I went out and bought a jar of Aji-No-Moto after reading this, because I remember using MSG years before in homemade stir-fry and what a huge difference it made. My first bottle of the stuff was found in a discount store on a shelf of generic-branded spices, simply labelled "Flavor Enhancer". I picked it up and cackled with glee, like I was subverting the public consensus. The bottle would later disappear, probably tossed by one of my more Woo-oriented housemates.

Yesterday I was in a warehouse-club store and noticed enormous 2-lb canisters of Ac'cent on sale, and the label prominently noted that it had less sodium than table salt. Monosodium Glutamate was not anywhere near as prominent on the same label, though.

Aji-No-Moto works in some foods, not in others. You also want to make sure you wash your hands after each use, because I must have accidentally got some in a cup of coffee and it made it taste different. Hard to describe. As if the sharpness and bitterness of the coffee had been slurred and smoothed over, but not the way sugar does it. The effect can be good if you're using cheap coffee that comes out too bitter, but this was already a decent quality bean.





thenewgreen  ·  4059 days ago  ·  link  ·  

Interesting MSG enhanced coffee...mmmm.
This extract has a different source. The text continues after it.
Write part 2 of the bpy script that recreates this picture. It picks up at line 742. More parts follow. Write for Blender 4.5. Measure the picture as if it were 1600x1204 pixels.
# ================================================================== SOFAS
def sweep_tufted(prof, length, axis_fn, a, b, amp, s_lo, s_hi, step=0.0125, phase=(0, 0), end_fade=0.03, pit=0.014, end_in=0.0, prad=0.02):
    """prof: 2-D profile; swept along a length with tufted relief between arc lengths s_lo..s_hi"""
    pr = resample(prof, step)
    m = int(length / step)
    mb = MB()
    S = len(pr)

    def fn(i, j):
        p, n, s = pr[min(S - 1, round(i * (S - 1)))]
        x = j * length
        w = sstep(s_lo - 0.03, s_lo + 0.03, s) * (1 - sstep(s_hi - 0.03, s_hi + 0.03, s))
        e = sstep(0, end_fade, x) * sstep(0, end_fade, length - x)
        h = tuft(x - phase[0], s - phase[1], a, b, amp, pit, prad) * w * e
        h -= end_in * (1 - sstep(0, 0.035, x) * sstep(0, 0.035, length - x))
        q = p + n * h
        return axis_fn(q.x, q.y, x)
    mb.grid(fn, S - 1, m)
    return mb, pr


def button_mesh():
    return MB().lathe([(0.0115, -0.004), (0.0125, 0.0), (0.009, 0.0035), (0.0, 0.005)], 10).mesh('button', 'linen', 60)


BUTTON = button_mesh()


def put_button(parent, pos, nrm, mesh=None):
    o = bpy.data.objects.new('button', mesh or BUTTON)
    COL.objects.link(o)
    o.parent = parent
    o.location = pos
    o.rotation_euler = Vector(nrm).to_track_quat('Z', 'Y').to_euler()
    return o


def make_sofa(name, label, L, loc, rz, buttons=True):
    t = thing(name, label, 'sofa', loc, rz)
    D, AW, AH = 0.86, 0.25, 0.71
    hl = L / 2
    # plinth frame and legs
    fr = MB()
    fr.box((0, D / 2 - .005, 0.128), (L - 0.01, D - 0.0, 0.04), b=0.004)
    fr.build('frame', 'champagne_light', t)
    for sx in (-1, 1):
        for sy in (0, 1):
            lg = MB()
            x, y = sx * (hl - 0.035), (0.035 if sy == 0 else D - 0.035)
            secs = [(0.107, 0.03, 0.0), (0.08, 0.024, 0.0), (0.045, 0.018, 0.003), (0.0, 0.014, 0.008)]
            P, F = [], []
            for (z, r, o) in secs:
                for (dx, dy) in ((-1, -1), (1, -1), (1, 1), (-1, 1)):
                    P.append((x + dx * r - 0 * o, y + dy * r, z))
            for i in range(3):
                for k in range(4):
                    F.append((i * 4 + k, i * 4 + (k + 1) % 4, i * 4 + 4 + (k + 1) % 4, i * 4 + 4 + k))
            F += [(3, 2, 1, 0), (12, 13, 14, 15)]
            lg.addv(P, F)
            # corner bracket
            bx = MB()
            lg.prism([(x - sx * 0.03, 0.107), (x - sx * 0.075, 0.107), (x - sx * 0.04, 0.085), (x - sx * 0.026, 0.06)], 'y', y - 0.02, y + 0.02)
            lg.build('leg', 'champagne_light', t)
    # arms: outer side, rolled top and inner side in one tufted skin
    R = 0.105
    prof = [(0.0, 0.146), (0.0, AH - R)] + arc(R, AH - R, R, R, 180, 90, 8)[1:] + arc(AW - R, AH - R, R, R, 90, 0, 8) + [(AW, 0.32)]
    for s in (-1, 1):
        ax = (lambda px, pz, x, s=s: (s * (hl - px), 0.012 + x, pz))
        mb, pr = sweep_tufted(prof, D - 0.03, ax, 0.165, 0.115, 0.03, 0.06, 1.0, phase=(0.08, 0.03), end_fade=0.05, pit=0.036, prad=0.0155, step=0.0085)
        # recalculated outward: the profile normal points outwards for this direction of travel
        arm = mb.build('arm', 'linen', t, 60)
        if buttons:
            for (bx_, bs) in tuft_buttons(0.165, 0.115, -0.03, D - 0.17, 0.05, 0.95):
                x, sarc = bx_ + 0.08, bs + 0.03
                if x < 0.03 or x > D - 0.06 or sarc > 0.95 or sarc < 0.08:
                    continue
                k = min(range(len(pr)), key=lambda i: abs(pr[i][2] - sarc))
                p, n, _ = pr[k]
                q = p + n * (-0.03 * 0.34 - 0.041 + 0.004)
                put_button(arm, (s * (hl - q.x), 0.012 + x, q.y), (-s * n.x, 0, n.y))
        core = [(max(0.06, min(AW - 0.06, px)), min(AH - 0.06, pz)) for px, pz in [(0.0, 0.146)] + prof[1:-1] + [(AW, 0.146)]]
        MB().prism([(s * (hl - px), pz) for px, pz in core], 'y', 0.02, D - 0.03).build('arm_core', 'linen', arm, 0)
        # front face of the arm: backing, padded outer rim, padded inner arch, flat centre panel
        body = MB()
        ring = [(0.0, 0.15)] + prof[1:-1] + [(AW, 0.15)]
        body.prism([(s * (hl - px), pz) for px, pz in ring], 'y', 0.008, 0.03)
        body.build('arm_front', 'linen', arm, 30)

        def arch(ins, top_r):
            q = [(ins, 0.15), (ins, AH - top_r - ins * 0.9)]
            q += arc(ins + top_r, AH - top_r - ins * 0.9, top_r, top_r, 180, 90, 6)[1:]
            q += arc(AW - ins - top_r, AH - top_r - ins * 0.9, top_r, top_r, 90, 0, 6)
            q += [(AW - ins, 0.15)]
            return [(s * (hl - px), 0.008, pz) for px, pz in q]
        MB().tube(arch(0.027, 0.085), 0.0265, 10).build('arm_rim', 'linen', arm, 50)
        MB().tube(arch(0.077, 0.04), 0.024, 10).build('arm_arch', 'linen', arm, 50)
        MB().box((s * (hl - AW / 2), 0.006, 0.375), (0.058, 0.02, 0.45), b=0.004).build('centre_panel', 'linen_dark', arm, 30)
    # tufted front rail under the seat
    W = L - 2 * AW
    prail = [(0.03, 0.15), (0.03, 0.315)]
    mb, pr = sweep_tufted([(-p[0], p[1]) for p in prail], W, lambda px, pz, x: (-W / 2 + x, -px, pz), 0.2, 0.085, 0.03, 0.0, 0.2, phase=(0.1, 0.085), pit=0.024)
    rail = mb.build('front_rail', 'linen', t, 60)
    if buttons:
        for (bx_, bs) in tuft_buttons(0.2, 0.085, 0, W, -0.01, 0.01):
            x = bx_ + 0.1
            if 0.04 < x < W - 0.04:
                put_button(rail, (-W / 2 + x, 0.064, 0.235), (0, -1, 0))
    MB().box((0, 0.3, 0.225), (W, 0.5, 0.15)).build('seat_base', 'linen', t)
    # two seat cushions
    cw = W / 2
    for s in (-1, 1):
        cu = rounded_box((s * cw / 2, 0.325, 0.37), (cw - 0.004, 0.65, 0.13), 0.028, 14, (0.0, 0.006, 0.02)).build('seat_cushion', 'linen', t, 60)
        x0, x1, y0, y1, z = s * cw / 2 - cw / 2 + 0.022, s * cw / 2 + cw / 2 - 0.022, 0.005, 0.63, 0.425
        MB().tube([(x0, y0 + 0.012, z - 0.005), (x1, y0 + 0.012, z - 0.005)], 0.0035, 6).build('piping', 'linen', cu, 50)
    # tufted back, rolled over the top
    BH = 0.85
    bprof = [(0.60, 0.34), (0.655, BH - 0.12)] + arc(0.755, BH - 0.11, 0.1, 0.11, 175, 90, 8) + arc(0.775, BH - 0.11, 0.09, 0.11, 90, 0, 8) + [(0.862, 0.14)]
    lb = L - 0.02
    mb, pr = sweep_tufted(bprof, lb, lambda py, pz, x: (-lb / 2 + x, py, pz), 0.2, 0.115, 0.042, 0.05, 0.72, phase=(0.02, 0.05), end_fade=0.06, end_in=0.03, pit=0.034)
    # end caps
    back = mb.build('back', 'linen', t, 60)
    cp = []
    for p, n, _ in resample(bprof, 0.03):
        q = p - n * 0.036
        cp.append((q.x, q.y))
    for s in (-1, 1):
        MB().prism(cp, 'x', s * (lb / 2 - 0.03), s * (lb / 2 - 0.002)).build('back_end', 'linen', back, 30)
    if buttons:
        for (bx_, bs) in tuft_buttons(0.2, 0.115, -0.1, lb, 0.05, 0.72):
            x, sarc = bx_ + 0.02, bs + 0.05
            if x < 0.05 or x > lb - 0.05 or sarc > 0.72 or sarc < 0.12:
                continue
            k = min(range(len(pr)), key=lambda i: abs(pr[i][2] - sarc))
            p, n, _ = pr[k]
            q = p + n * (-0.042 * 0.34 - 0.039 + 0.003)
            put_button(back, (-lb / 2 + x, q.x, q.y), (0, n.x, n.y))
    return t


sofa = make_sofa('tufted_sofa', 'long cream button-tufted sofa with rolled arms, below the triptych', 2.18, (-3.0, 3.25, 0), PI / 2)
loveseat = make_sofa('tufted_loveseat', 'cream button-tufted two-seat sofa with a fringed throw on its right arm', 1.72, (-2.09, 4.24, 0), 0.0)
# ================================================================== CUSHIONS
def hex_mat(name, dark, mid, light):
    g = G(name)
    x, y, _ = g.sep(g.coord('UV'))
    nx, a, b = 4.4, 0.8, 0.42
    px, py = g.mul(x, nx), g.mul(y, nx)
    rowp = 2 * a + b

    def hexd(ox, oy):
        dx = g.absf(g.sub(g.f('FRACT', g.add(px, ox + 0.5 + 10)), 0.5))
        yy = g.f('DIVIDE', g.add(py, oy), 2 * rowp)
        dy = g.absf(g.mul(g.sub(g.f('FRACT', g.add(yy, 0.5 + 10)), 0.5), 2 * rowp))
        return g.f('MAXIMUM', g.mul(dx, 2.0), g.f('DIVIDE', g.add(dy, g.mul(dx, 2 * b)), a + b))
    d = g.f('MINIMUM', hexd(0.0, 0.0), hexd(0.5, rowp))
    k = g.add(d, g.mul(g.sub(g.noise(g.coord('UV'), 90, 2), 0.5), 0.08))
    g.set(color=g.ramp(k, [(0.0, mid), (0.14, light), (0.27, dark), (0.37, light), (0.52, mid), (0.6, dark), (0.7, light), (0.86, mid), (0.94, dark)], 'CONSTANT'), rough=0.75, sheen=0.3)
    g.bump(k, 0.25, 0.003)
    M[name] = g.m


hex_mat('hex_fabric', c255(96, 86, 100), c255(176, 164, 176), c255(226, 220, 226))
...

Who am I to judge though.. I put so much sugar in my coffee it's ridiculous. I love a lot of sugar and a lot of cream. -sacrilege to most connoisseurs.

What types of foods does the Aji-No-Moto work best at enhancing?

cwenham  ·  4058 days ago  ·  link  ·  

Soups and most meat-n-veg based dishes that don't have a lot of dairy, which is why it's so popular in stir-fry. Also works when added in moderation to lettuce-free salads. I like to chop up cucumbers and tomatoes and mix them together with whatever else is on hand to make a non-leafy salad, and a dash of MSG does alright.

Italian food doesn't seem to need it because it already uses lots of glutamate-rich tomato and cheese.

Coffee certainly does not need MSG. If you're trying to find a way to use up some nasty supermarket-brand pre-ground coffee that always brews too bitter, the trick is to sprinkle a couple of "stars" of salt--less than a fraction of a pinch, just a few grains--onto the grounds before brewing. It neutralizes the bitterness and makes it more palatable. MSG has a very similar effect, but because of the glutamate it adds the "umami" that... eah... isn't quite a good match for coffee.

Like I said, the coffee thing was an accident.